Task directions: Work out how many lines of the listing hold "from", then state only that count.

+++ Data excerpt

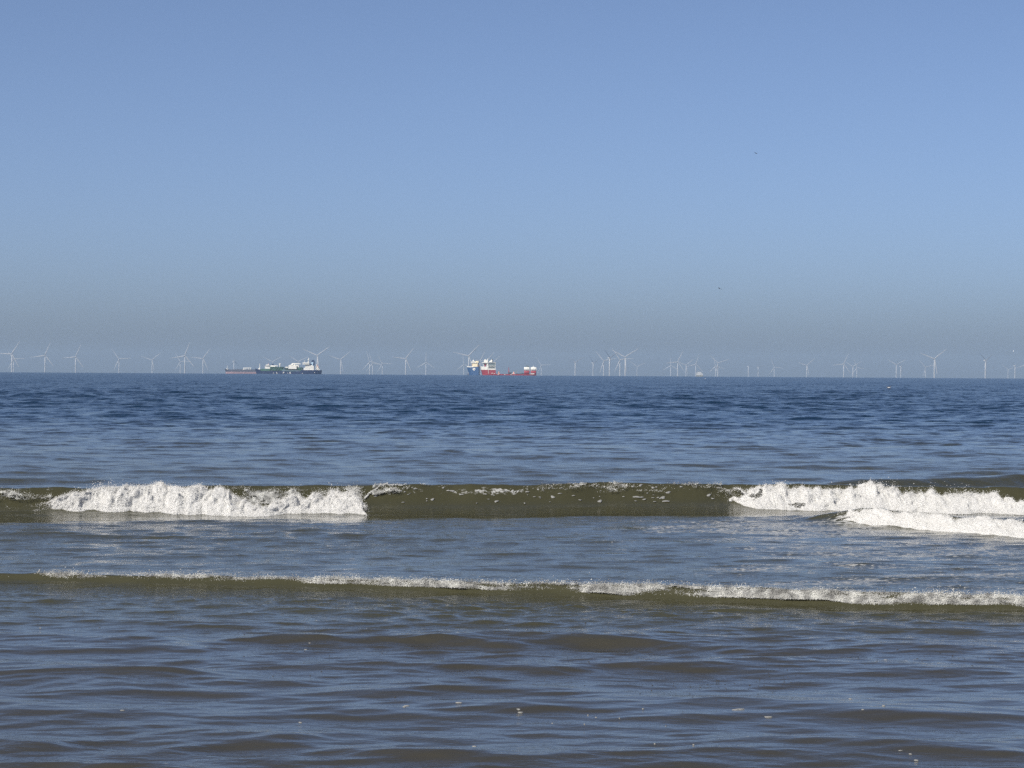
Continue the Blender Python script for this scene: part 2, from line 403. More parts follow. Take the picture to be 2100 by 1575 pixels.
def roller(name, label, xw, yc, ztop, ybase_off, dens, cover, seed, bulge, nrow, dx, lump, blob_r, n_blob, spray, mat, face=None, top_j=.05, zbot=None, throw=.022):
    """a tumbling roll of foam: a lumpy sheet from crest to toe plus thousands of lumps and drops.
    xw x samples; yc(x) crest; ztop(x) foam top height; ybase_off(x) distance of toe ahead of the crest; cover(x, v) 0..1"""
    x = np.arange(xw[0], xw[1], dx); v = np.linspace(0, 1, nrow)
    X, V = np.meshgrid(x, v, indexing='ij')
    def surf(X, V, lumps=True):
        zt = ztop(X); yo = ybase_off(X); y0 = face(X, zt)
        ang = V * math.pi / 2
        # quarter-ellipse bulge from top to toe
        yy = y0 - (yo - 0) * (np.sin(ang) * bulge + V * (1 - bulge))
        zb = -.045 if zbot is None else zbot(X)
        z0 = zb + (zt - zb) * (np.cos(ang) * bulge + (1 - V) * (1 - bulge))
        if lumps:
            n1 = np.abs(fbm(X * 3.0, V * 2.6 + .8 * X, seed, 3)); n2 = fbm(X * 7, V * 5 + yy * 3, seed + 3, 4, .5)
            d = lump * (1.6 * (n1 - .25) + 1.0 * n2)
            env = np.sin(np.clip(V * 1.12 + .10, 0, 1) * math.pi) ** .5
            yy = yy - d * env * .9; z0 = z0 + d * env * (.75 + .6 * (1 - V))
            z0 = z0 + top_j * (1 - V) ** 2 * fbm(X * 5, seed * 1.7, 1.0, 3)
            yy = yy - .42 * yo * V * fbm(X * 1.7, 7.7 + seed, 0, 4)
        return np.stack([X + (lump * .5 * fbm(X * 7, V * 5, seed + 9, 2) if lumps else 0), yy, z0], -1)
    P = surf(X, V)
    C = cover(X, V) + .55 * fbm(X * 3.2, V * 2.6, seed + 20, 4, .6)
    keep = C > .5
    P[..., 2] = np.maximum(P[..., 2], -.10)
    nx, nv = X.shape
    I = np.arange(nx * nv).reshape(nx, nv)
    q = np.stack([I[:-1, :-1], I[:-1, 1:], I[1:, 1:], I[1:, :-1]], -1)
    k4 = keep[:-1, :-1] & keep[:-1, 1:] & keep[1:, 1:] & keep[1:, :-1]
    q = q[k4].reshape(-1, 4)
    used = np.unique(q); remap = np.full(nx * nv, -1); remap[used] = np.arange(len(used))
    sheet_v = P.reshape(-1, 3)[used]; sheet_f = remap[q]
    # lumps riding on the sheet
    bx = rng.uniform(xw[0], xw[1], n_blob); bv = rng.beta(1.0, 1.0, n_blob)
    c = cover(bx, bv) + .55 * fbm(bx * 3.2, bv * 2.6, seed + 20, 4, .6) 
    ok = c + rng.normal(0, .11, n_blob) > .46
    bx, bv = bx[ok], bv[ok]
    B = surf(bx, bv)
    rad = np.exp(rng.uniform(math.log(blob_r[0]), math.log(blob_r[1]), len(B)))
    B[:, 1] -= rng.exponential(.005, len(B)); B[:, 2] += rng.normal(0, .006, len(B)) + rng.exponential(.016, len(B)) * (1 - bv) ** 3
    B[:, 2] = np.maximum(B[:, 2], -.06)
    # spray thrown from the top
    sx = rng.uniform(xw[0], xw[1], spray)
    gate = fbm(sx * 2.1, seed + 40, 0, 3); ok = (gate + rng.normal(0, .12, spray) > .12) & (cover(sx, np.full(spray, .12)) > .35)
    sx = sx[ok]; S = surf(sx, rng.uniform(0, .2, len(sx)))
    S[:, 2] += rng.exponential(throw, len(sx)) * (1 + 1.4 * np.clip(gate[ok], 0, 1)); S[:, 1] += rng.normal(0, .08, len(sx))
    srad = np.exp(rng.uniform(math.log(.002), math.log(.007), len(sx)))
    AllP = np.concatenate([B, S]).astype(np.float32); AllR = np.concatenate([rad, srad]).astype(np.float32)
    bv_, bf_ = blobs(AllP, AllR)
    ft = np.concatenate([sheet_f[:, [0, 1, 2]], sheet_f[:, [0, 2, 3]]]) if len(sheet_f) else np.zeros((0, 3), int)
    V3 = np.concatenate([sheet_v, bv_]); F3 = np.concatenate([ft, bf_ + len(sheet_v)])
    o = mesh_np(name, V3, F3, mat)
    tag(o, label, 'foam', kind='stuff')
    print(name, len(sheet_v), len(AllP))
    return o

def on_face(yc, amp, wf, lean, off=.03):
    def f(x, z):
        A = amp(x); r = np.clip(z / A, .02, .98)
        return yc(x) - np.where(z < A, wf * (-np.log(r)) ** (1 / FE), 0) - lean * np.minimum(z, A) - off
    return f
def px_fn(pts, yfun):
    """profile given as (picture column, row) turned into world x and height at the wave"""
    xs_, zs_ = [], []
    for X, Yp in pts:
        d = float(yfun(0)); 
        for _ in range(4): d = float(yfun((X - 1050) / F * d))
        xs_.append((X - 1050) / F * d); zs_.append(CAM_H - (Yp - hor(X)) * d / F)
    return np.array(xs_), np.array(zs_)

front = lambda x: main_y(x) - .35
tx, tz = px_fn([(90, 1030), (125, 1020), (160, 1010), (190, 999), (230, 993), (262, 991), (300, 996), (335, 994), (372, 1000), (400, 998), (438, 992), (462, 1001), (490, 1020), (530, 1033), (570, 1028), (605, 1008), (630, 1014), (655, 1010), (688, 999), (705, 1010), (724, 1013), (742, 1022), (755, 1032), (768, 1042)], front)
bx_, bo_ = px_fn([(90, 1032), (140, 1036), (180, 1045), (240, 1050), (330, 1051), (385, 1056), (460, 1052), (560, 1051), (640, 1046), (700, 1047), (750, 1042)], front)
def toe_off(bx, bz):      # row of the toe -> distance of the toe ahead of the crest
    return lambda x: np.clip(np.interp(x, bx, .68 - bz * 3.0), .25, 1.4)
M1 = on_face(main_y, main_a, M_WF, M_LEAN)
x_of = lambda X: (X - 1050) / F * 40.6
roller('breaking_foam', 'thick white foam tumbling down the left half of the big breaking wave', (x_of(60), x_of(764)), main_y, lambda x: np.interp(x, tx, tz) - .02, toe_off(bx_, bo_), 1,
       lambda x, v: .98 * sst(x_of(85), x_of(185), x) * (1 - sst(x_of(738), x_of(770), x)) * (1 - .35 * sst(.82, 1.0, v) * sst(x_of(480), x_of(560), x)) * (1 - .25 * (1 - sst(.0, .3, v)) * sst(x_of(460), x_of(500), x)),
       3.0, .55, 90, .013, .088, (.0016, .0055), 90000, 5000, M_FOAM, face=M1, top_j=.055)
tx2, tz2 = px_fn([(1490, 1000), (1530, 1000), (1560, 995), (1590, 988), (1615, 996), (1650, 1000), (1700, 1003), (1730, 1000), (1760, 990), (1780, 986), (1800, 989), (1825, 1000), (1850, 1008), (1880, 1006), (1920, 1010), (1960, 1010), (1985, 1004), (2020, 1010), (2060, 1016), (2100, 1022), (2300, 1028)], front)
bx2, bo2 = px_fn([(1500, 1020), (1540, 1036), (1580, 1040), (1650, 1044), (1760, 1048), (1850, 1052), (1950, 1056), (2050, 1058), (2300, 1060)], front)
roller('breaking_foam', 'thick white foam tumbling down the right part of the big breaking wave', (x_of(1480), x_of(2380)), main_y, lambda x: np.interp(x, tx2, tz2) - .02, toe_off(bx2, bo2), 1,
       lambda x, v: np.interp(x, [x_of(1485), x_of(1540), x_of(1640), x_of(1720)], [.30, .66, .74, .98]) * (1 - sst(x_of(2250), x_of(2380), x)) * (1 - .2 * (1 - sst(0, .25, v))),
       11.0, .55, 90, .013, .088, (.0016, .0055), 105000, 8000, M_FOAM, face=M1, top_j=.055)
R1 = on_face(roll_y, lambda x: np.maximum(roll_a(x), .05), R_WF, .5)
roller('breaking_foam', 'lower roll of white foam ahead of the big wave at the right edge', (5.3, 13.5), roll_y, lambda x: .03 + .87 * roll_a(x), lambda x: np.interp(x, [5.3, 6.2, 8, 9.6], [.3, .60, .85, .9]), 1,
       lambda x, v: np.interp(x, [5.4, 5.75, 6.2, 9.6, 13.3], [.30, .7, .95, .98, .1]) * (1 - .25 * (1 - sst(0, .25, v))), 19.0, .5, 70, .012, .06, (.0016, .005), 80000, 2600, M_FOAM, face=R1, top_j=.04)
S1 = on_face(small_y, small_a, S_WF, S_LEAN, .008)
def s_cover(x, v):
    base = np.interp(x, [-5.85, -5.5, -4.0, -2.2, -1.6, -.5, .3, .6, 1.6, 2.2, 4.0, 5.6, 7.5, 8.5], [.0, .46, .54, .58, .62, .60, .72, .56, .58, .70, .74, .68, .62, .1])
    return base + .26 * fbm(x * 1.3, 44.0, 0, 3) - .12 * (1 - sst(0, .2, v)) + .06 * v
roller('breaking_foam', 'thin line of bubbly froth along the crest of the small wave', (-6.4, 8.6), small_y, lambda x: small_a(x) + .005, lambda x: .05 + .05 * sst(-3, 4, x) + .03 * vnoise(x * 1.9, 4.0), 1,
       s_cover, 27.0, .2, 44, .008, .016, (.0014, .005), 100000, 3000, M_FROTH, face=S1, top_j=.015, throw=.010, zbot=lambda x: small_a(x) * (.50 - .22 * sst(-3, 3, x) + .16 * vnoise(x * 2.1, 9.0)))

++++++

Answer to the exercise: 4